» Stated exercise
Reproduce the listing below exactly. Pictures do not belong in the copy.

__________________________________________________

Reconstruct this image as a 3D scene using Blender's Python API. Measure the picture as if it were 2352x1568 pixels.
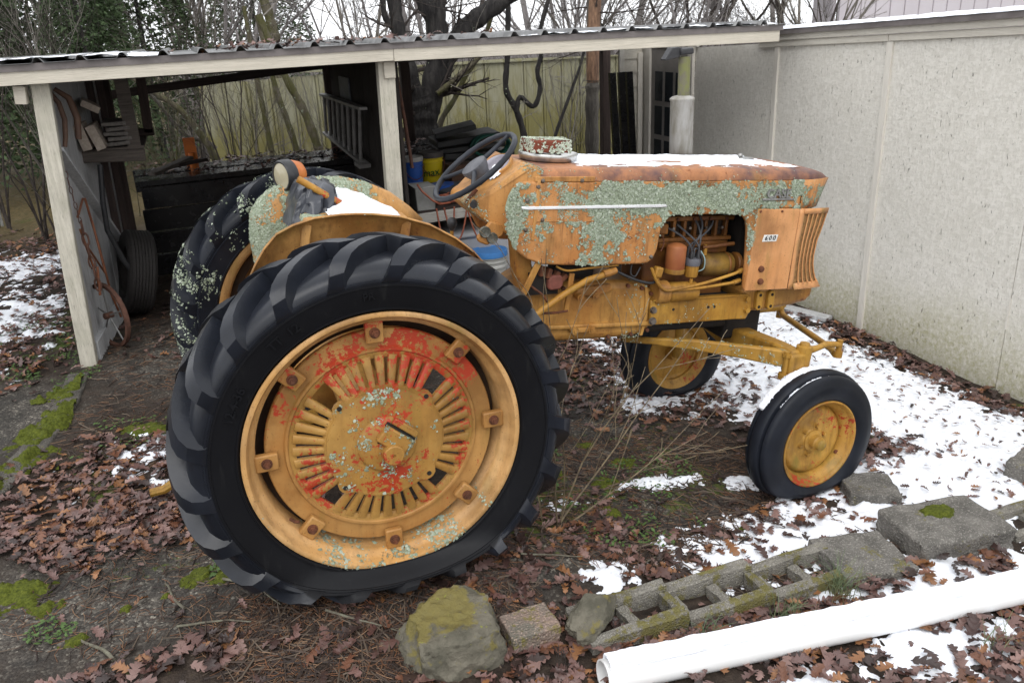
import bpy, bmesh, math, random
import numpy as np
from math import sin, cos, pi, radians, sqrt, atan2
from mathutils import Vector, Matrix, Euler

random.seed(7)
RNG = np.random.default_rng(7)
scene = bpy.context.scene
for o in list(bpy.data.objects):
    bpy.data.objects.remove(o)
COL = scene.collection

# ---------------------------------------------------------------- camera
CAM = Vector((-0.4421, -3.4890, 2.1026))
YAW, PITCH, ROLL = 0.3424, 0.3646, -0.0473
F_ = Vector((sin(YAW) * cos(PITCH), cos(YAW) * cos(PITCH), -sin(PITCH)))
R_ = Vector((cos(YAW), -sin(YAW), 0))
U_ = R_.cross(F_)
R2_ = cos(ROLL) * R_ + sin(ROLL) * U_
U2_ = -sin(ROLL) * R_ + cos(ROLL) * U_
cam_d = bpy.data.cameras.new('camera')
cam = bpy.data.objects.new('camera', cam_d)
COL.objects.link(cam)
cam.matrix_world = Matrix(((R2_.x, U2_.x, -F_.x, CAM.x), (R2_.y, U2_.y, -F_.y, CAM.y),
                           (R2_.z, U2_.z, -F_.z, CAM.z), (0, 0, 0, 1)))
cam_d.sensor_width = 36
cam_d.lens = 1918.9 / 2352 * 36
cam_d.clip_start = 0.05
cam_d.clip_end = 400
cam_d.dof.use_dof = True
cam_d.dof.focus_distance = 3.5
cam_d.dof.aperture_fstop = 9.0
scene.camera = cam

# ---------------------------------------------------------------- sky, sun, exposure (overcast winter day)
SUN_EL, SUN_AZ = radians(52), radians(205)      # azimuth clockwise from +Y: behind the viewer, a little to the left
world = bpy.data.worlds.new('World')
scene.world = world
world.use_nodes = True
wn = world.node_tree
bg = wn.nodes['Background']
sky = wn.nodes.new('ShaderNodeTexSky')
sky.sky_type = 'NISHITA'
sky.sun_disc = False
sky.sun_elevation = SUN_EL
sky.sun_rotation = SUN_AZ
sky.air_density = 1.2
sky.dust_density = 2.0
sky.ozone_density = 1.0
hs = wn.nodes.new('ShaderNodeHueSaturation')    # overcast: the blue is gone from the sky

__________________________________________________

» Task solution
Reconstruct this image as a 3D scene using Blender's Python API. Measure the picture as if it were 2352x1568 pixels.
import bpy, bmesh, math, random
import numpy as np
from math import sin, cos, pi, radians, sqrt, atan2
from mathutils import Vector, Matrix, Euler

random.seed(7)
RNG = np.random.default_rng(7)
scene = bpy.context.scene
for o in list(bpy.data.objects):
    bpy.data.objects.remove(o)
COL = scene.collection

# ---------------------------------------------------------------- camera
CAM = Vector((-0.4421, -3.4890, 2.1026))
YAW, PITCH, ROLL = 0.3424, 0.3646, -0.0473
F_ = Vector((sin(YAW) * cos(PITCH), cos(YAW) * cos(PITCH), -sin(PITCH)))
R_ = Vector((cos(YAW), -sin(YAW), 0))
U_ = R_.cross(F_)
R2_ = cos(ROLL) * R_ + sin(ROLL) * U_
U2_ = -sin(ROLL) * R_ + cos(ROLL) * U_
cam_d = bpy.data.cameras.new('camera')
cam = bpy.data.objects.new('camera', cam_d)
COL.objects.link(cam)
cam.matrix_world = Matrix(((R2_.x, U2_.x, -F_.x, CAM.x), (R2_.y, U2_.y, -F_.y, CAM.y),
                           (R2_.z, U2_.z, -F_.z, CAM.z), (0, 0, 0, 1)))
cam_d.sensor_width = 36
cam_d.lens = 1918.9 / 2352 * 36
cam_d.clip_start = 0.05
cam_d.clip_end = 400
cam_d.dof.use_dof = True
cam_d.dof.focus_distance = 3.5
cam_d.dof.aperture_fstop = 9.0
scene.camera = cam

# ---------------------------------------------------------------- sky, sun, exposure (overcast winter day)
SUN_EL, SUN_AZ = radians(52), radians(205)      # azimuth clockwise from +Y: behind the viewer, a little to the left
world = bpy.data.worlds.new('World')
scene.world = world
world.use_nodes = True
wn = world.node_tree
bg = wn.nodes['Background']
sky = wn.nodes.new('ShaderNodeTexSky')
sky.sky_type = 'NISHITA'
sky.sun_disc = False
sky.sun_elevation = SUN_EL
sky.sun_rotation = SUN_AZ
sky.air_density = 1.2
sky.dust_density = 2.0
sky.ozone_density = 1.0
hs = wn.nodes.new('ShaderNodeHueSaturation')    # overcast: the blue is gone from the sky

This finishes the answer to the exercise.